I would suggest focussing on what errors are occurring inside the appliance that are preventing writes.
This is indeed our conclusion after some further testing. It seems we can get it to work if we set the bus to SATA or IDE, which is why it worked when we used generic or unknown os.
We don’t believe the applicance supports virtio-scsi… BUT - it doesn’t make any sense to us, since the image seems to work “partially”. I mean, the vm shouldn’t be starting at all if this was completely unsupported…
Is there any workaround for this in LXD (while we try to convince the appliance maker - Haproxy - to support it)?
The ALOHA image comes only with a reduced set of Linux drivers. Please use SATA or IDE disk to let Linux attach the proper driver during the PCI bus probing. Same for Ethernet Driver
Once the image has been started, it runs in ram but somehow saves stuff to a /flash directory which is mounted as part of that “config save” command within the image.

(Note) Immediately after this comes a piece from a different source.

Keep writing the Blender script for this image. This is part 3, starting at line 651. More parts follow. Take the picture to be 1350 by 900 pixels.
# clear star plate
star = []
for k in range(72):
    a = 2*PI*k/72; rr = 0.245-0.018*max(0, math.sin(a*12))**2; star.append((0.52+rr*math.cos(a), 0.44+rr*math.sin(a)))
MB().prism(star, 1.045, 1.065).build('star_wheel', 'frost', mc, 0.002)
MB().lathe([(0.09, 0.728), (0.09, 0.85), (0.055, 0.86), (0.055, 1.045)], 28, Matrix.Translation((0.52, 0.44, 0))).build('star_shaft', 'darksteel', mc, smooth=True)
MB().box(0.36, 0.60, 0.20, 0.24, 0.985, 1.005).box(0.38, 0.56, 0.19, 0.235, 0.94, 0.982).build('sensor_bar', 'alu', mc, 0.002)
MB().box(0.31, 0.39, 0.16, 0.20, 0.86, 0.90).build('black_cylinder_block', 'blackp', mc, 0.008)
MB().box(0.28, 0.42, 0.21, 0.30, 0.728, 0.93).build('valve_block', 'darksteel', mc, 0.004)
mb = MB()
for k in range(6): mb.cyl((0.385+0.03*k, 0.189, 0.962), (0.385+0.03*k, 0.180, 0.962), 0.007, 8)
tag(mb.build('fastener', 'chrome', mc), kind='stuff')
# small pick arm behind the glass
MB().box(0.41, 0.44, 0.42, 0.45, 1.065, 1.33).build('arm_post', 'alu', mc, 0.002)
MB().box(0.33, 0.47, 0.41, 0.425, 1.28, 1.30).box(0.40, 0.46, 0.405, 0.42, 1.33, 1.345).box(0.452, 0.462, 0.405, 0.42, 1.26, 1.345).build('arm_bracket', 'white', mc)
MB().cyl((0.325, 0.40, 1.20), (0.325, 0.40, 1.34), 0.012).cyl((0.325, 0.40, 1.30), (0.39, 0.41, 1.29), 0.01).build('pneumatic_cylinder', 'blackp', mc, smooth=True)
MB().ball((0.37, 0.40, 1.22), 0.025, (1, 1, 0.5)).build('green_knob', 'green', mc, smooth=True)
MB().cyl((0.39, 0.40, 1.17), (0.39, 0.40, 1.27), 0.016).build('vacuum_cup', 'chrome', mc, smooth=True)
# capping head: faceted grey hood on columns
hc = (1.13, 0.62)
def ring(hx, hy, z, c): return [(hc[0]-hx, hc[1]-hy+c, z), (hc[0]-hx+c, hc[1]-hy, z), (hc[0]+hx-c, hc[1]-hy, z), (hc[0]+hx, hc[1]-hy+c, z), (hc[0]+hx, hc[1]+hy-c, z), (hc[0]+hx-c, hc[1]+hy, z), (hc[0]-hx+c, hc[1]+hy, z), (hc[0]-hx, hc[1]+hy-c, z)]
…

The ethernet-driver mentioned in the comment seems to work.
So basically, we had to revert from this since the appliance itself isn’t yet supporting modern device-drivers (virtio-scsi / nvme) and there seems to be no way to tell lxd to use SATA/IDE.
We are stuck in a bad place here.
So, our only way to move forward is to use qemu straight on the bone of the machine. Super awkward but I guess nothing we really can do about it.
We will have a discussion with haproxy about the situation, as their software is really what we like to be able to run. But that has little to do with the situation.
I would however be curious how future support in LXD will take into account that SATA still at least isn’t phased out / legacy.